Records from a data source
++++++++

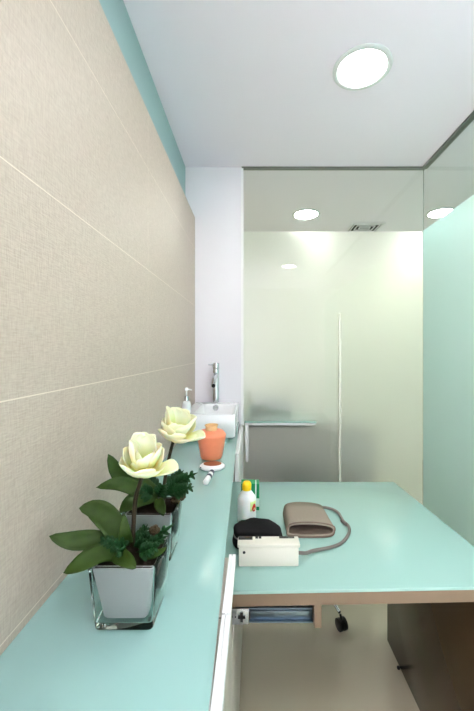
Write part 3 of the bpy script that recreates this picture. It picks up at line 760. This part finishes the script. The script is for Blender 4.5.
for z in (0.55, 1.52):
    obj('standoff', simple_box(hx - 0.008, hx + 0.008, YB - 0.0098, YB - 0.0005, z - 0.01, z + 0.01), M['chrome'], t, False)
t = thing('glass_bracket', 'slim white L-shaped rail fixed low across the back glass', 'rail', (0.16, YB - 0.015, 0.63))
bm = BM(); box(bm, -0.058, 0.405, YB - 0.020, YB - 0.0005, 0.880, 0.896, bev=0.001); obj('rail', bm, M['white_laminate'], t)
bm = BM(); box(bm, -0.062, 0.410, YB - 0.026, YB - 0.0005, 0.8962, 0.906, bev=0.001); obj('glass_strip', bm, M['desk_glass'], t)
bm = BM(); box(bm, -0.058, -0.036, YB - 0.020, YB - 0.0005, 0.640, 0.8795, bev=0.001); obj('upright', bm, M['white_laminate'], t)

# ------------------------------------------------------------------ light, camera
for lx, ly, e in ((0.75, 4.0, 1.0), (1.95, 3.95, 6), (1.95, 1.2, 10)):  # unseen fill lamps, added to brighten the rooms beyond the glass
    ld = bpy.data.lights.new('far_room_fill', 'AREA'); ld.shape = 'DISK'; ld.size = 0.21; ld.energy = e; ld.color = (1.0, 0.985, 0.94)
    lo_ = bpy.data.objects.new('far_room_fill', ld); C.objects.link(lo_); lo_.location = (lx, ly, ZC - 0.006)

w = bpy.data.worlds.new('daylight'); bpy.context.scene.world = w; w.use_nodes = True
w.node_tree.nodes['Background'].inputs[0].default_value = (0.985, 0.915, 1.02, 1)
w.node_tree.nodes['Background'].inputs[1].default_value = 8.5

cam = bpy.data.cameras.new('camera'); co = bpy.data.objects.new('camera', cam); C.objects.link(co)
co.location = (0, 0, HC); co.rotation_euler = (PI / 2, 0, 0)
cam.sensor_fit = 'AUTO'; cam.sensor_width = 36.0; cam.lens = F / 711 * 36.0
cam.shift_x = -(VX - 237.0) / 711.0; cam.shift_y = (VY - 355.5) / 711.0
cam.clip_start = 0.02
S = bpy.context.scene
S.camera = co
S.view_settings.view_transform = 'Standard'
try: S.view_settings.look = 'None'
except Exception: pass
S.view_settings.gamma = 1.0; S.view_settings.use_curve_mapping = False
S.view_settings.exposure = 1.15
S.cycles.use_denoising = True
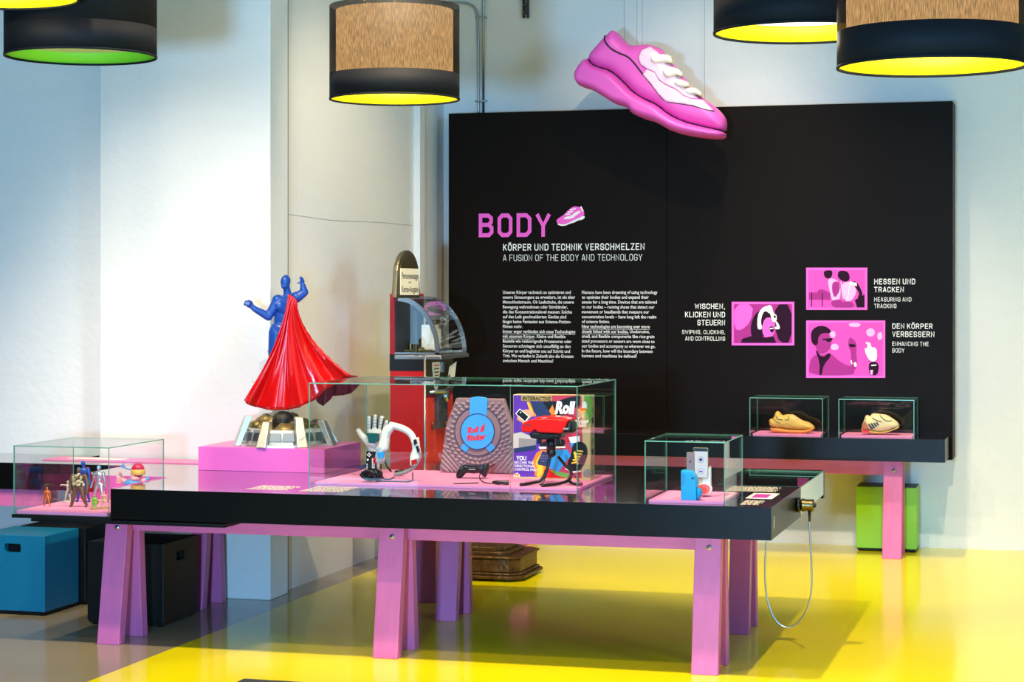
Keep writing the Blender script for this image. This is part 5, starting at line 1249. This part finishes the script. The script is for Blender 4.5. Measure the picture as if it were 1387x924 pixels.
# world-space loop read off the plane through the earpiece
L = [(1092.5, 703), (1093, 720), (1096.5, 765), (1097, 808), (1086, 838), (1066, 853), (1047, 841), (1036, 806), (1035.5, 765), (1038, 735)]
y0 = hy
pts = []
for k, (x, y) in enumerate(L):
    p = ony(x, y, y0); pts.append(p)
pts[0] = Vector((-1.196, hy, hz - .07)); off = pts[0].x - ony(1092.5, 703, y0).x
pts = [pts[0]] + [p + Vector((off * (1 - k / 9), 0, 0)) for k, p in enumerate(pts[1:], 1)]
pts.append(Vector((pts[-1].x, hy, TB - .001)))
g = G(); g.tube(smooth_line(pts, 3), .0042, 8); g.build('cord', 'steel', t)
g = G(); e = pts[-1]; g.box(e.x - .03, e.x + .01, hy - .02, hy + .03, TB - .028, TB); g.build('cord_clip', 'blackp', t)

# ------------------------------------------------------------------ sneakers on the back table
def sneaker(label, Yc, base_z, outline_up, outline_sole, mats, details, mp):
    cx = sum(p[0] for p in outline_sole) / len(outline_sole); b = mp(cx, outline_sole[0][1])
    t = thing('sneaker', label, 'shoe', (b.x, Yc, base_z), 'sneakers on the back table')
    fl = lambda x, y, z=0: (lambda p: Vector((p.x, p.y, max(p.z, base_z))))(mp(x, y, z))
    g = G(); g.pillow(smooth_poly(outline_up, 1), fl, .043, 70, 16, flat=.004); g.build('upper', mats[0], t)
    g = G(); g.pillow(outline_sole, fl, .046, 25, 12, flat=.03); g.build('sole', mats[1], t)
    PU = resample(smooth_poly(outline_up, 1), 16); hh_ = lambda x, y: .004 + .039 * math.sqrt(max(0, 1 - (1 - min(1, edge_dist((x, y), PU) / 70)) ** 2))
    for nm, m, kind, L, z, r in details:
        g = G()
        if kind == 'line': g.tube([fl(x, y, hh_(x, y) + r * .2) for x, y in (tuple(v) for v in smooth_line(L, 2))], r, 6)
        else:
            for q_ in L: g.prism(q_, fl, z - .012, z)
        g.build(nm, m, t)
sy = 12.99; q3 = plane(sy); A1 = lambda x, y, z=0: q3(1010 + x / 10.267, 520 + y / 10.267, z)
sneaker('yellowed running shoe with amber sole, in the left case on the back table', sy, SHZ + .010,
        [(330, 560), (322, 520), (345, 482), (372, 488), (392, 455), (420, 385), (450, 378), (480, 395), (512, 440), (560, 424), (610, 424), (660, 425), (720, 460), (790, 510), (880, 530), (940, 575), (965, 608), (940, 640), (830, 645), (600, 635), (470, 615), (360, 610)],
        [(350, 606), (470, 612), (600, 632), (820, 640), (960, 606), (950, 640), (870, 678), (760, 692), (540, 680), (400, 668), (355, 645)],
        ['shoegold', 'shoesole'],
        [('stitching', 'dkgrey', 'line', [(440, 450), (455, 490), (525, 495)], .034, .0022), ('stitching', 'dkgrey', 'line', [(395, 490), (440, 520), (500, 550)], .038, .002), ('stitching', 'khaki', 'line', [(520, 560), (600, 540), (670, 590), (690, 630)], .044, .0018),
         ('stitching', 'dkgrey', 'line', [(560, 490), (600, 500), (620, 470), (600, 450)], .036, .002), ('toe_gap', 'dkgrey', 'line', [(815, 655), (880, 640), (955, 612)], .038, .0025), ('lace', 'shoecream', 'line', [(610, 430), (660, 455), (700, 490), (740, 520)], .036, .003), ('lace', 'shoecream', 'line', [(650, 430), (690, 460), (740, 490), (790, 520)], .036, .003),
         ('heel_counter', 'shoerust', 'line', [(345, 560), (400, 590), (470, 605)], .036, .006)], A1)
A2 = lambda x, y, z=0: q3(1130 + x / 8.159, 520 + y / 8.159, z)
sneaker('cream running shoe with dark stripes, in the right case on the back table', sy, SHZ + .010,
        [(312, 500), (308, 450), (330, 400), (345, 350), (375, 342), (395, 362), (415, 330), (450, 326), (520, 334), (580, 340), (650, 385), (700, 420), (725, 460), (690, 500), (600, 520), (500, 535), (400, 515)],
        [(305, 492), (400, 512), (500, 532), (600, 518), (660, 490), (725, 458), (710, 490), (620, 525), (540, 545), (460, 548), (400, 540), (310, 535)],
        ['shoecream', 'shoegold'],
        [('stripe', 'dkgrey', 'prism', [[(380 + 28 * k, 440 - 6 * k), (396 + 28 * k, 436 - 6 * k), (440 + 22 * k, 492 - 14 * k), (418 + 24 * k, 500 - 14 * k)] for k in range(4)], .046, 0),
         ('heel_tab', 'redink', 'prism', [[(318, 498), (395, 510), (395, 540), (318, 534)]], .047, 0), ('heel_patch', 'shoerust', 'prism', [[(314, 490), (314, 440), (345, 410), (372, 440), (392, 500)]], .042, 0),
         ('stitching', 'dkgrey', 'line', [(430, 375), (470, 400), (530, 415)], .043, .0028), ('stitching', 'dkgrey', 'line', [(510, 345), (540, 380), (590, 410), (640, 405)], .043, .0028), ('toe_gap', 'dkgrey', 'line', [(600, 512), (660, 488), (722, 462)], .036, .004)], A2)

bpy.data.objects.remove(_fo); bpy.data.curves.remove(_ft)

++++++++

Task prompt
Extract, word for word, each line from the top of the data down to and including the line with "bm = BM(); box(bm, -0.058, -0.036, YB"; skip the pictures.

Written answer
Write part 3 of the bpy script that recreates this picture. It picks up at line 760. This part finishes the script. The script is for Blender 4.5.
for z in (0.55, 1.52):
    obj('standoff', simple_box(hx - 0.008, hx + 0.008, YB - 0.0098, YB - 0.0005, z - 0.01, z + 0.01), M['chrome'], t, False)
t = thing('glass_bracket', 'slim white L-shaped rail fixed low across the back glass', 'rail', (0.16, YB - 0.015, 0.63))
bm = BM(); box(bm, -0.058, 0.405, YB - 0.020, YB - 0.0005, 0.880, 0.896, bev=0.001); obj('rail', bm, M['white_laminate'], t)
bm = BM(); box(bm, -0.062, 0.410, YB - 0.026, YB - 0.0005, 0.8962, 0.906, bev=0.001); obj('glass_strip', bm, M['desk_glass'], t)
bm = BM(); box(bm, -0.058, -0.036, YB - 0.020, YB - 0.0005, 0.640, 0.8795, bev=0.001); obj('upright', bm, M['white_laminate'], t)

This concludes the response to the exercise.